Way forward for India

  • For India to secure its trade interests, it needs to renegotiate with both the EU and the U.K. for goods and services.
  • Also, the discussion on FTA with the EU must be resumed and a similar conversation must be launched with the U.K.
  • If these negotiations are managed carefully, Brexit may even emerge as an opportunity for India to recalibrate the legal terms of its trade with the U.K. and the EU, at the multilateral level, and through free trade agreements.

 

Editorial Simplified: Integrating the Island | GS – II

Relevance : GS Paper II & III
(International Relations and Internal Security)

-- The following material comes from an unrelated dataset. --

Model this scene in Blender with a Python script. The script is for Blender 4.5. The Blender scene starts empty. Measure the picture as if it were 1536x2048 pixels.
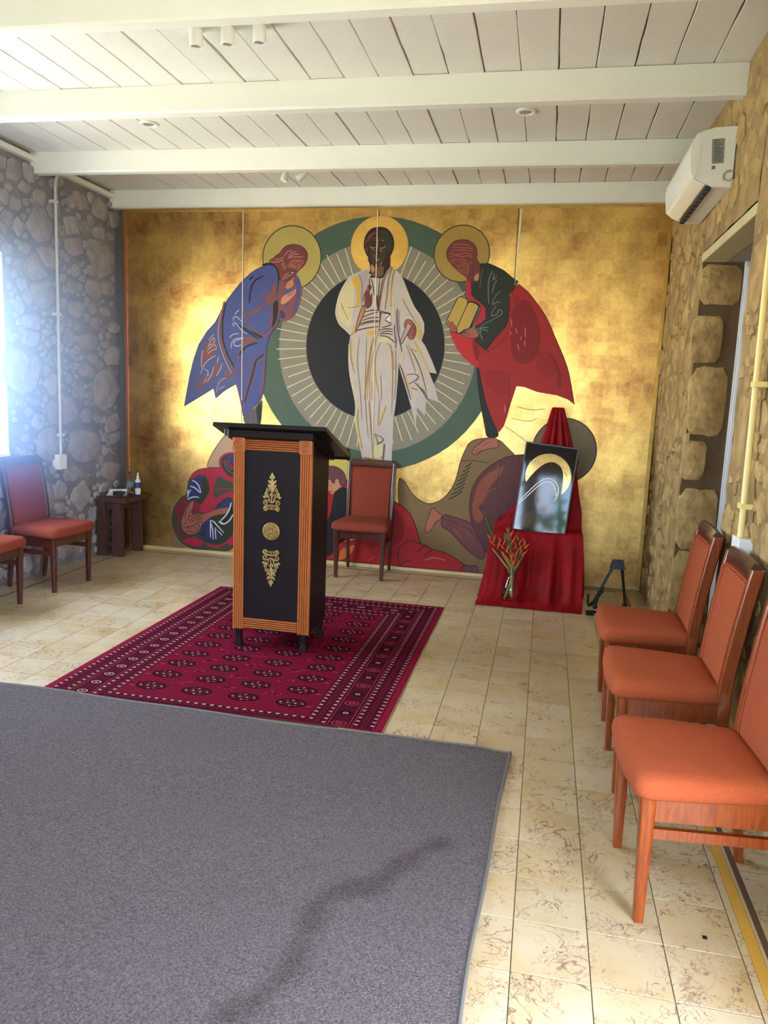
import bpy, bmesh, math, random
from mathutils import Vector, Matrix
from math import sin, cos, pi, radians as R
random.seed(7)
SC = bpy.context.scene
COL = SC.collection

# ------------------------------------------------------------------ camera
YAW, PITCH, ROLL, FPX = 0.2029, 0.1535, 0.0388, 1526.1      # FPX for a frame 2048 px high
cam = bpy.data.cameras.new('camera')
camo = bpy.data.objects.new('camera', cam); COL.objects.link(camo)
fw = Vector((-sin(YAW)*cos(PITCH), cos(YAW)*cos(PITCH), -sin(PITCH)))
rt0 = Vector((cos(YAW), sin(YAW), 0)); up0 = rt0.cross(fw)
rt = rt0*cos(ROLL) + up0*sin(ROLL); up = -rt0*sin(ROLL) + up0*cos(ROLL)
camo.matrix_world = Matrix(((rt.x, up.x, -fw.x, 0), (rt.y, up.y, -fw.y, 0), (rt.z, up.z, -fw.z, 1.6), (0, 0, 0, 1)))
cam.sensor_fit = 'VERTICAL'; cam.sensor_height = 32.0; cam.lens = 32.0*FPX/2048.0
cam.clip_start = 0.05; cam.clip_end = 200
SC.camera = camo

# ------------------------------------------------------------------ sky, sun, exposure
SKY_STRENGTH = 28.0
SUN_ENERGY = 60.0
EXPOSURE = -0.14
SC.view_settings.view_transform = 'Standard'; SC.view_settings.look = 'None'
SC.view_settings.gamma = 1.0; SC.view_settings.use_curve_mapping = False
SC.view_settings.exposure = EXPOSURE
w = bpy.data.worlds.new('sky'); SC.world = w; w.use_nodes = True
nt = w.node_tree; nt.nodes.clear()
g_ = nt.nodes.new('ShaderNodeTexCoord'); sx = nt.nodes.new('ShaderNodeSeparateXYZ')
rp = nt.nodes.new('ShaderNodeValToRGB'); bg = nt.nodes.new('ShaderNodeBackground'); ow = nt.nodes.new('ShaderNodeOutputWorld')
nt.links.new(g_.outputs['Generated'], sx.inputs[0]); nt.links.new(sx.outputs['Z'], rp.inputs[0])
rp.color_ramp.elements[0].position = 0.0; rp.color_ramp.elements[0].color = (.90, .94, 1.0, 1)
rp.color_ramp.elements[1].position = 0.75; rp.color_ramp.elements[1].color = (.22, .46, 1.0, 1)
e_ = rp.color_ramp.elements.new(0.09); e_.color = (.46, .70, 1.0, 1)
nt.links.new(rp.outputs[0], bg.inputs[0]); bg.inputs[1].default_value = SKY_STRENGTH
nt.links.new(bg.outputs[0], ow.inputs[0])
sun = bpy.data.lights.new('sun', 'SUN'); sun.energy = SUN_ENERGY; sun.angle = R(0.6); sun.color = (1.0, .93, .80)
suno = bpy.data.objects.new('sun', sun); COL.objects.link(suno)
suno.rotation_euler = Vector((0.34, 0.42, 0.84)).to_track_quat('Z', 'Y').to_euler()   # high sun over the far right roof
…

Why has this issue cropped up?

Recently, the Prime Minister visited the Andaman and Nicobar Islands.


Historical significance of Andaman Islands

  • In the 17th and 18th centuries, they were the site of contestation between European colonial powers — Portugal, the Netherlands, France and Britain.
  • Britain occupied the islands at the end of the 18th century in search of a permanent military base. From a potential platform for power projection, the islands became a penal colony for the Raj.
  • After the Second World War, the partition of India and the Cold War between America and Russia, the Andamans became marginal to the new geopolitics.

Present geopolitical significance of Andaman Islands

Today as a rising China projects its economic and military power into the Indian Ocean, any strategy for regional balance would necessarily involve the economic and military development of the Andaman and Nicobar Islands.


Way forward

  • As in the Second World War, so in the current juncture, it would involve considerable cooperation between India and its major strategic partners.
  • That in turn leads us to the imperative of ending the deliberate isolation of the island chain and promoting economic development, tighter integration with the mainland, strengthening military infrastructure, regional connectivity and international collaboration. The government has initiated some important steps in that direction, including on internet connectivity, visa liberalization, tourism, building new ports, agreements for cooperation with neighboring countries in South East Asia.
  • Finally, any large-scale development would inevitably raise questions about preserving the pristine environment of the Andamans and protecting its vulnerable indigenous populations. As it tries to turn the outpost in the Andamans into a strategic hub, Delhi can draw much from the wealth of international experience on the sustainable transformation of fragile island territories.

Conclusion

Modi’s visit will hopefully begin to change India’s national narrative on the Andamans.